THE LACK THEREOF

Musings of a Software Inventor

2011.03.13 Wishing on a Whatever Star

The "Whatever-Star" was at first alarming to me! I first noticed it when I learned how to shuffle an entire list. The Whatever-Star can do some other stuff, too. But that's ok, we'll start with this.

my @shuffled = < alice bob carol dave erik frank >.pick(*);

Now... in the past I've tried ".pick(1)" which gets me one name at random. Then ".pick(2)" will give me two, and not repeat. If I put in too many then it'll only give me back what it can, in this case all six names. But ".pick(*)" ... that doesn't even look valid! The documentation says (though I can't recall where) that it is the same as ".pick(Inf)". When I picked more than there were, it stopped when there was nothing to pick. So this makes sense... try to pick an infinite number and we'll just get them all. Nice. Still kinda weird about the '*' though.

So then I, mistakenly, thought that maybe "pick" was special. Maybe they hooked the parser up so that it could, like, "know" that pick could be passed this '*', which I learned is named "Whatever". I couldn't have been closer to the truth! Except without the "special" bit. Time to do a bit of exploring!

Let's try to figure out how this works without resorting to such tedious things as reading documentation, source code, or IRC, shall we? RTFM my eye. If pick is special, then I shouldn't be able to add something that behaves similarly. Wait, let's do this formal like.

THEOREM: (1,2,3,4).pick(*) is somehow special, and can't be replicated without modifying the compiler.

PROOF:

Let's start by assuming that it is NOT special, and attempt to do a proof-by-contradiction (constructivists be damnedĀ¹).

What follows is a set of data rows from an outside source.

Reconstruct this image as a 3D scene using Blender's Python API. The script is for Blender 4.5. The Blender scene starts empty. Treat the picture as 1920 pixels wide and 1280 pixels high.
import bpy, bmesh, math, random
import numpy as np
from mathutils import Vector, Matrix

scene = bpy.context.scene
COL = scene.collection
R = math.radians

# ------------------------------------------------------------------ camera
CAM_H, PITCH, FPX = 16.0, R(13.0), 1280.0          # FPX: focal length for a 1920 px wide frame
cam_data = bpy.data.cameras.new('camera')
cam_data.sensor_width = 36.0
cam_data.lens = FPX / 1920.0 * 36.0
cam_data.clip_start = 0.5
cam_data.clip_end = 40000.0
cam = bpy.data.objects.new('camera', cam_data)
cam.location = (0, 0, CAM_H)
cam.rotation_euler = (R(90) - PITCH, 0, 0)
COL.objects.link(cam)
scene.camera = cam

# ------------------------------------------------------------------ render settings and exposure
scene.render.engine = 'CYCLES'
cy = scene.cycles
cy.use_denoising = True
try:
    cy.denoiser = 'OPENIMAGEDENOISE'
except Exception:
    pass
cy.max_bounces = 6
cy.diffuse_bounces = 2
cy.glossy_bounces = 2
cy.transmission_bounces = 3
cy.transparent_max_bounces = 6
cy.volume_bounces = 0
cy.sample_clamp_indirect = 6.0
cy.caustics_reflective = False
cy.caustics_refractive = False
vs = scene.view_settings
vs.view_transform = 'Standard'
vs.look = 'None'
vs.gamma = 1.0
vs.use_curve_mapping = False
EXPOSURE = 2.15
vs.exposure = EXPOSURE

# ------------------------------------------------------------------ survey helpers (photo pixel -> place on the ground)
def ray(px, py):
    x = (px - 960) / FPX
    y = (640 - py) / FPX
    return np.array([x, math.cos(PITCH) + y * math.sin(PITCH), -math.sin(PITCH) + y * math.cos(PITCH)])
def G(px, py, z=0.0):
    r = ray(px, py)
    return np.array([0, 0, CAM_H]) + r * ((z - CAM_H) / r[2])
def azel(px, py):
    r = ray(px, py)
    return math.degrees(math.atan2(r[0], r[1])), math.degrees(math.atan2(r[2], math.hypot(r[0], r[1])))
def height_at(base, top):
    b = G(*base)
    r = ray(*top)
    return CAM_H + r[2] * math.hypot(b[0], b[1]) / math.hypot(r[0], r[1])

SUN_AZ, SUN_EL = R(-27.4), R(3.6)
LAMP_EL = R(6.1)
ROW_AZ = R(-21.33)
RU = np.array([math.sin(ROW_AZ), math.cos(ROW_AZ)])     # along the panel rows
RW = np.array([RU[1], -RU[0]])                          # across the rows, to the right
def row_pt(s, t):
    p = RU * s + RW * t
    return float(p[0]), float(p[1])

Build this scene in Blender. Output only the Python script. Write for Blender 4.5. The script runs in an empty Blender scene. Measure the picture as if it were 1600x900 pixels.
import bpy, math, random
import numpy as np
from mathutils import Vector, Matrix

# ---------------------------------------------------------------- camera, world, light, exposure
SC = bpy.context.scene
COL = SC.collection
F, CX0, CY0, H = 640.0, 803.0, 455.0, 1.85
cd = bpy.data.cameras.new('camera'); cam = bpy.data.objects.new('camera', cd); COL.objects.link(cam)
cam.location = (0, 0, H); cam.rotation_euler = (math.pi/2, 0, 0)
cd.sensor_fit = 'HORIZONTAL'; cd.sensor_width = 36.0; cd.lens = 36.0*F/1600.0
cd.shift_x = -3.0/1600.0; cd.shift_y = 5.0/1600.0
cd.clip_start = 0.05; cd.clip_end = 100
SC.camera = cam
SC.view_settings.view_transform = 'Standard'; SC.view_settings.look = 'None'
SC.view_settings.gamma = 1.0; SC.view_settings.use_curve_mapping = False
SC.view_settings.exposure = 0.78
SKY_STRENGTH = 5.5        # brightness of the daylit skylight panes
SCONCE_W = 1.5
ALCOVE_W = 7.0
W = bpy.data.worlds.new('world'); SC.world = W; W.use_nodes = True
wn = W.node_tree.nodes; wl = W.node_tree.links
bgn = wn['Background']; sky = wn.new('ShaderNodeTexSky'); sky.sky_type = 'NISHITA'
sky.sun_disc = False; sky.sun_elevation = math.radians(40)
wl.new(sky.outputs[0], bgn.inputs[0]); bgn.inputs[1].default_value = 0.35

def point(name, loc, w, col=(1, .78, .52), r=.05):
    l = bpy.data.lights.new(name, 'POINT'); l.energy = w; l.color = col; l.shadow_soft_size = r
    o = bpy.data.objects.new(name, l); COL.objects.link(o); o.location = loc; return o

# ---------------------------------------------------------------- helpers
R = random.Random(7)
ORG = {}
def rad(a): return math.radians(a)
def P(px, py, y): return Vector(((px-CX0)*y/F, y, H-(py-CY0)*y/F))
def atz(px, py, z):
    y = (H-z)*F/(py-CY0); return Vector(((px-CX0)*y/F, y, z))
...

Then we should be able to create our own method that can behave specially when '*' is passed.

First, what class is .pick(*) working on, anyway? Let's ask rakudo.

> (1,2,3,4,5).WHAT
Parcel()

Parcel. OK, whatever that is. So all we gotta do is slap a new method on there and see what we get. (google... google... irc... (yes, contrary to the overall anti-research basis. But it's ok because we're in parenthesis)). OK, here we go.

> use MONKEY_TYPING; augment class Parcel { method yo($x) { say "I like to eat $x." } }
!class_init_384
> (1,2,3,4,5).yo('fishies')
I like to eat fishies.

Well that was easy :) . Now for the BIG TEST!

> (1,2,3,4,5).yo(*)
I like to eat Whatever()<0xb2f5a7c>.

OMG it worked! So I actually get a parameter, and it is an instance of Whatever. Well then.

THEOREM DISPROVED.

I then decided to actually cast about for how things use this. Here's a great example, the Rakudo Any-list pick whatever implementation. You can see that they use multi-methods to easily deal with the Whatever case separately from other passed values.


[1] I actually like constructivists, and welcome a constructive version of this non-proof.